Reproduce exactly the lines below, from the first through the one containing "S.camera = cam", and nothing more.

◆ **DATA**:
:::::

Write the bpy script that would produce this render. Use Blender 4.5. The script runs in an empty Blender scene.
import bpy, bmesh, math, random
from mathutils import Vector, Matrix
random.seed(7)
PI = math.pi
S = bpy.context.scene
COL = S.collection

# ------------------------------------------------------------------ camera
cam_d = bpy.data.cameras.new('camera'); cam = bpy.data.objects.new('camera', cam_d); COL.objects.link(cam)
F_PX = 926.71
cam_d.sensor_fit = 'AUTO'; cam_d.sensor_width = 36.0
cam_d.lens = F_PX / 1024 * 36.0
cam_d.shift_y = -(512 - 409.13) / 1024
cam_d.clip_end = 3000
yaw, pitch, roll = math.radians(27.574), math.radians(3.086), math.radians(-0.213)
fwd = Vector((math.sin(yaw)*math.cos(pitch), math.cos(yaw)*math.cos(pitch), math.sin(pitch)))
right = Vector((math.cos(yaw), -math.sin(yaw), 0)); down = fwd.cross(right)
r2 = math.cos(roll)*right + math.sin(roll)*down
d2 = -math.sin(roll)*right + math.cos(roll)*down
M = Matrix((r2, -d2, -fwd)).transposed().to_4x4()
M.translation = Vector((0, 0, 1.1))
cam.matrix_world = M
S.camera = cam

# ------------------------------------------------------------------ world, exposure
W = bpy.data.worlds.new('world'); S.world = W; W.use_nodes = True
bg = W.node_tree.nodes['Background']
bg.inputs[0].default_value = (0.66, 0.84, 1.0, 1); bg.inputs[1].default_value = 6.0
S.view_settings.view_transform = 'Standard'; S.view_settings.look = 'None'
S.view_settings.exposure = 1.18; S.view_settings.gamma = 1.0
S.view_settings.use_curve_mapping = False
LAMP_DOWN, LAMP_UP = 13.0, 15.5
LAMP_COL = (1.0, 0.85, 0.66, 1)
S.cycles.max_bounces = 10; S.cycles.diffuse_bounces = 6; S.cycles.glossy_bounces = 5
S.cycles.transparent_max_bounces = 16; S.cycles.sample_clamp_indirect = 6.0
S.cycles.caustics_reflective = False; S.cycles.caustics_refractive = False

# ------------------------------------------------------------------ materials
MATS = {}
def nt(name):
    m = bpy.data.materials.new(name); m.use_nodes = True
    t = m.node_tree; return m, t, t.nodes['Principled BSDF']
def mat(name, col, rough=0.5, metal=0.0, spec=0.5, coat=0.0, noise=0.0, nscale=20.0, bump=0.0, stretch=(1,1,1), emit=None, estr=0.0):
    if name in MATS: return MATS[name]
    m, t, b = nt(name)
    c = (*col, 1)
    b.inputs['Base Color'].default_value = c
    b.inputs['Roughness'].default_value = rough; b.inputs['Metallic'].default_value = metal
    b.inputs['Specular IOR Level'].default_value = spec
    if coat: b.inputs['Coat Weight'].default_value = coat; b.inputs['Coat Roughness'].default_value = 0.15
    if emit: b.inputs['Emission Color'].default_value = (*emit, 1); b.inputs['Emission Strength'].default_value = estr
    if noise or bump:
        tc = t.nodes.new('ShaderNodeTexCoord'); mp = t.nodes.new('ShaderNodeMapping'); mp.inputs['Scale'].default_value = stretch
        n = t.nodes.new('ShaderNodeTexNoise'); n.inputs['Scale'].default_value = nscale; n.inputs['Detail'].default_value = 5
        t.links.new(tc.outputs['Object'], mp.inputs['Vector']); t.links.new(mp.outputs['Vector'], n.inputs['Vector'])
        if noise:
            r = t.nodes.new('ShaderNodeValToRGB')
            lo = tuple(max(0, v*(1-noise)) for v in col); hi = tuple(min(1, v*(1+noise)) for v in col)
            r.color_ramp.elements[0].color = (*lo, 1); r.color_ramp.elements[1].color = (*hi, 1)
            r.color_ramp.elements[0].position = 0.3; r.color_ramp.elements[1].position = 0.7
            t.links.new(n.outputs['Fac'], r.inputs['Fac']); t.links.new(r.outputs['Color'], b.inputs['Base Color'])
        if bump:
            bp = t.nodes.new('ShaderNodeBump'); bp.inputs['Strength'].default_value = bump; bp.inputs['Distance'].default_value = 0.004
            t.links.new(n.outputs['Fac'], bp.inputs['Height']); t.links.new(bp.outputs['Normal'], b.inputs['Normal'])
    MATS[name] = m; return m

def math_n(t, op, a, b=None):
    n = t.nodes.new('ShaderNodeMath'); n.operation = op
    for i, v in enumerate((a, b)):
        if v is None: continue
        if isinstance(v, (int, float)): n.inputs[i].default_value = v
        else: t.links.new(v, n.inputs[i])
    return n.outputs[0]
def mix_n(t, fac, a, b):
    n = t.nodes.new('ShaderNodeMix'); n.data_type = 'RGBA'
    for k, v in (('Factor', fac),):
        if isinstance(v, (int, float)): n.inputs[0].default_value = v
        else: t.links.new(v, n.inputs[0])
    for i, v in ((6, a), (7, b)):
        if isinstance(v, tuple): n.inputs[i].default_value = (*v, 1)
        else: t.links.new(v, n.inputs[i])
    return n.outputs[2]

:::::

◆ **SOLUTION FOR THIS PROBLEM**:
Write the bpy script that would produce this render. Use Blender 4.5. The script runs in an empty Blender scene.
import bpy, bmesh, math, random
from mathutils import Vector, Matrix
random.seed(7)
PI = math.pi
S = bpy.context.scene
COL = S.collection

# ------------------------------------------------------------------ camera
cam_d = bpy.data.cameras.new('camera'); cam = bpy.data.objects.new('camera', cam_d); COL.objects.link(cam)
F_PX = 926.71
cam_d.sensor_fit = 'AUTO'; cam_d.sensor_width = 36.0
cam_d.lens = F_PX / 1024 * 36.0
cam_d.shift_y = -(512 - 409.13) / 1024
cam_d.clip_end = 3000
yaw, pitch, roll = math.radians(27.574), math.radians(3.086), math.radians(-0.213)
fwd = Vector((math.sin(yaw)*math.cos(pitch), math.cos(yaw)*math.cos(pitch), math.sin(pitch)))
right = Vector((math.cos(yaw), -math.sin(yaw), 0)); down = fwd.cross(right)
r2 = math.cos(roll)*right + math.sin(roll)*down
d2 = -math.sin(roll)*right + math.cos(roll)*down
M = Matrix((r2, -d2, -fwd)).transposed().to_4x4()
M.translation = Vector((0, 0, 1.1))
cam.matrix_world = M
S.camera = cam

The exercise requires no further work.